The writer of this unconscionable piece is obviously an embittered and unhappy man with, at best, a superficial knowledge of poetry. When he says that Levine’s anti-Fascist stance in the time of the Spanish Civil War is “an affectation” and calls the men and women who were slaughtered at the hands of Franco and Hitler’s air force at Guernica “the losers,” he demonstrates, even if subconsciously, a repugnant mindset and a heart without compassion.
Bill Sherman
Margate, N.J.
August 17, 2011
Patrick Hazard replies:
Until I read Levine’s “ought to biography” and his grandstanding remarks at being chosen laureate, I was a great Levine fan. I cited my years of university teaching only to give credibility to my sad belief that most of the poetry writing phenomena don’t give a hoot or a holler for those at the short end of the American cashocracy. I do. So did Levine.
*
Oh, come on Patrick, poets have always invented their personae. Think Edith Sitwell. Think James Whitcomb Riley, my Indiana hero.

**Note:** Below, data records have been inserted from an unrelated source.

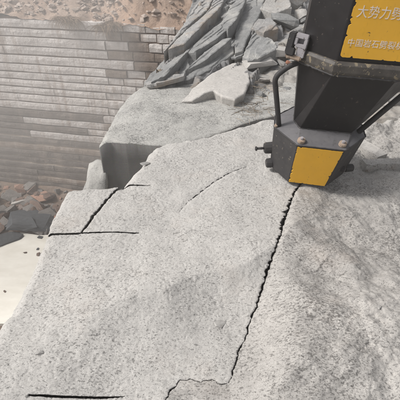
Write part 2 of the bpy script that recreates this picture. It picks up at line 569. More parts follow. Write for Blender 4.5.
def line_side(x, y, a, b):
    L = math.hypot(b[0] - a[0], b[1] - a[1])
    return ((b[0] - a[0]) * (y - a[1]) - (b[1] - a[1]) * (x - a[0])) / L      # + to the left of a->b


def rock_detail(x, y, k=1.0):
    """split granite: scallops, chips and pits"""
    z = 0.034 * fbm(x * 0.9 + 3, y * 0.9, 2, 1)
    z += 0.008 * fbm(x * 2.6, y * 2.6, 2, 4)
    z += k * 0.0022 * fbm(x * 11, y * 13, 3, 7)
    z += k * 0.0008 * fbm(x * 42, y * 52, 2, 15)
    p = gnoise(x * 30 + 1.7 * gnoise(x * 9, y * 9, 31), y * 44, 21)
    z -= k * 0.0022 * sstep(0.3, 0.5, p) * (0.5 + sstep(-0.3, 0.4, gnoise(x * 3, y * 3, 23)))
    p2 = gnoise(x * 70, y * 95, 27)
    z -= k * 0.0018 * sstep(0.25, 0.5, p2)
    st = fbm(x * 2.1 + y * 0.6, y * 2.6 - x * 0.9, 3, 37)
    z += 0.0022 * sstep(0.05, 0.08, st) * sstep(-0.1, 0.3, gnoise(x * 2.2, y * 2.2, 39)) + 0.0018 * sstep(-0.25, -0.22, st)      # thin broken steps
    return z


rA, rB = P(120, 305).xy, P(276, 246).xy
q1 = P2((283, 238), (300, 222), (318, 212), (355, 207), (380, 204))
q1b = P2((305, 272), (330, 258), (360, 270), (400, 282))
ridge = P2((293, 440), (294, 400), (300, 350), (304, 300), (300, 262), (288, 235))
ridx = np.array(ridge)
o_ = np.argsort(ridx[:, 1])
fcrack = rough_line(P2((179, 211), (186, 203), (196, 196), (207, 189), (216, 182), (228, 176), (240, 171), (247, 168)), 0.009, 0.02, 14)


FH = []
for sgn in (1, -1):
    side_ = []
    for i_, (x_, y_) in enumerate(fcrack):
        t_ = i_ / (len(fcrack) - 1)
        w_h = (0.0012 + 0.0022 * math.sin(math.pi * min(1, max(0, t_))) ** 0.6) * (1 + 0.5 * float(gnoise(t_ * 14, 0.3, 66)))
        side_.append((x_ + sgn * w_h * 0.5, y_ - sgn * w_h * 0.85))
    FH += side_ if sgn == 1 else side_[::-1]


def h_left(x, y):
    z = rock_detail(x, y)
    d = -line_side(x, y, rA, rB)                        # towards the camera
    d = d + 0.05 * fbm(x * 2.2, y * 2.2, 3, 51)
    fade = sstep(-1.0, -0.4, x)
    z = z - fade * 0.55 * (np.sqrt(np.clip(d, 0, 9) ** 2 + 0.0001) - 0.01) * (d > 0) * np.exp(-np.clip(d, 0, 9) / 0.45)
    z -= 0.075 * np.exp(-(((x + 1.0) / 0.28) ** 2 + ((y - 1.65) / 0.33) ** 2))   # hollow by the edge
    z += 0.03 * np.exp(-(((x + 0.1) / 0.5) ** 2 + ((y - 3.3) / 0.35) ** 2))
    return z


def grooves(x, y, z):
    for (x0, x1, yc, w, dep) in ():
        tap = np.clip((x1 - x) / 0.12, 0, 1) ** 0.5
        m = (np.abs(y - yc) <= w * np.maximum(tap, 0.35)) & (x > x0) & (x < x1)
        z = np.where(m, z - dep * np.maximum(tap, .4), z)
    fx = [p[0] for p in fcrack]; fy = [p[1] for p in fcrack]
    m = (x > min(fx) - .05) & (x < max(fx) + .05) & (y > min(fy) - .05) & (y < max(fy) + .05)
    d, _, _ = poly_dist(x[m], y[m], fcrack)
    wv = 0.0042 * (0.8 + 1.2 * np.clip(gnoise(x[m] * 9, y[m] * 9, 61), -0.6, 1))
    z[m] -= 0.006 * np.exp(-(d / 0.02) ** 2)
    return z


def h_B(x, y):
    return grooves(x, y, h_left(x, y))


def h_A(x, y):
    cxv = np.interp(y, CRM[:, 1], CRM[:, 0])
    far = sstep(0.0, 0.35, x - cxv)
    z = h_left(np.minimum(x, 1.6), y) * (1 - 0.45 * far) + rock_detail(x + 9, y, 1.5) * 0.7 * far
    rx = np.interp(y, ridx[o_, 1], ridx[o_, 0]) + 0.09 * fbm(x * 1.7, y * 2.6, 3, 71)
    rx = np.maximum(rx, cxv + 0.02)
    up = np.clip(x - cxv, 0, None)
    wdt = np.clip(rx - cxv, 0.02, 0.5)
    over = 0.035 * np.log1p(np.exp(np.clip((up - wdt) / 0.035, -30, 30)))            # rounded crest
    z = z + 0.36 * (up - over) * sstep(0.6, 1.1, y) - 0.075 * (1 - np.exp(-over / 0.3)) - 0.035 * np.clip(over, 0, 2)
    d, qx, qy = poly_dist(x, y, q1)
    z += 0.022 * np.exp(-np.abs(d) / 0.035) + 0.02 * sstep(0.0, 0.06, y - np.interp(x, [p[0] for p in q1], [p[1] for p in q1])) * sstep(0.5, 0.8, x)
    d2 = y - np.interp(x, [p[0] for p in q1b], [p[1] for p in q1b]) + 0.02 * fbm(x * 6, y * 6, 2, 77)
    z += 0.02 * sstep(-0.01, 0.012, d2) * sstep(0.62, 0.9, x) * (1 - sstep(0.0, 0.3, d2))
    z += 0.02 * fbm(x * 5 + y, y * 3, 3, 81) * sstep(0.5, 1.0, x)
    u = x * 0.83 + y * 0.55; w_ = y * 0.83 - x * 0.55
    z += 0.006 * fbm(u * 5, w_ * 17, 3, 87) * sstep(0.02, 0.3, x - cxv)
    z += 0.05 * fbm(x * 3.2, y * 5, 4, 89) * sstep(2.7, 3.4, y) * sstep(1.2, 1.7, x)
    z += 0.035 * np.clip(y - 2.9, 0, 2)
    return z


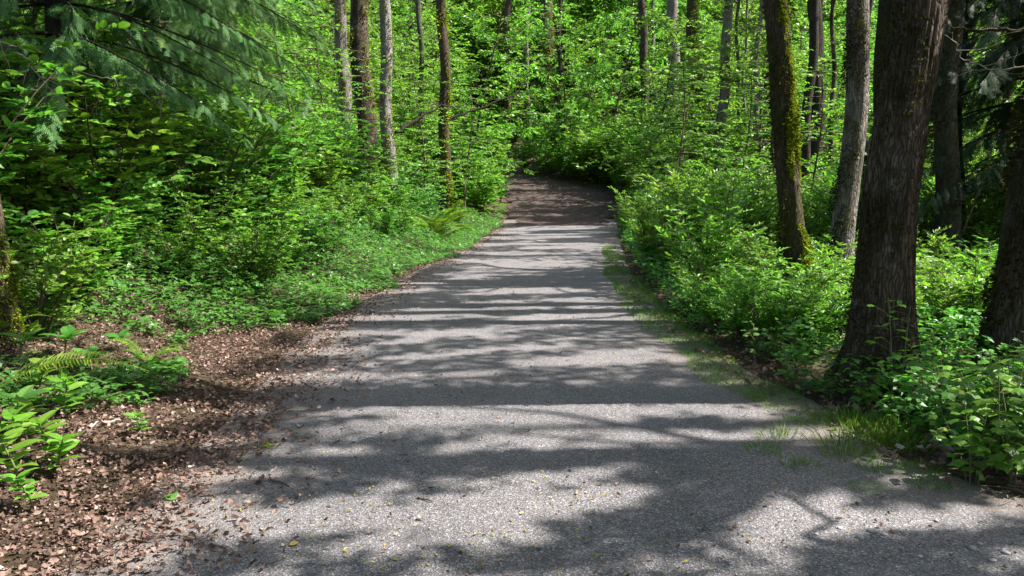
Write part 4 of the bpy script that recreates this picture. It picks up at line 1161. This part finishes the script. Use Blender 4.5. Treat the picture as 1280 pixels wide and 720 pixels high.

What about Levine’s poetry? He was named poet laureate for it, not for his presumed working-class credentials, which after all are largely the emphasis of journalists who are always looking for a handle to write about poets, or artists of all kinds.
You will notice I do not list all the dirty or cushy jobs I had before I was rescued by the draft board and sent off to win a war.
Gerald Weales
University City/ Philadelphia
August 17, 2011
Editor’s note: The writer is a retired English professor at Penn.